Philip Hammond is the unlikely headline act of the day at the Conservative party conference. The Chancellor used his speech to row back on his predecessor George Osborne’s plan to cut the deficit and also promised to up spending. But Hammond also had some words of warning about Brexit. He said that while the referendum vote marked the ‘beginning of a new age’, there was no room for complacency as he pledged to prepare Britain for possible turbulence ahead. So how did his speech go down? James Forsyth, who was in the hall listening, has this to say on the podcast:
‘Philip Hammond isn’t a classical orator. This was not a tub-thumbing speech at all. I think the hall listened respectfully but it wasn’t exciting. There was a moment where he said this subject doesn’t set the pulses racing. Philip Hammond is not a politician who sets pulses racing.

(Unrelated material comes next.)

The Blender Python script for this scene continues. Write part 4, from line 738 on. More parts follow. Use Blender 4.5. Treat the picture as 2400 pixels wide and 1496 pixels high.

But I think what is interesting is that he is certainly the person in Government who is most worried about Brexit.’
So did that Brexit worry translate into a credible plan of action? Isabel Hardman joins James on the podcast and had this to say:
‘Basically what he is saying is that he’s taking a new economic course and that fiscal credibility is really important but that the Treasury needs to be flexible at a time like this because of the uncertainty that Brexit has caused. He wasn’t downbeat about Brexit but he wasn’t quite as glib about it as Boris Johnson was in his speech yesterday. He had to acknowledge that businesses found uncertainty difficult and that the Treasury needed to respond to that.’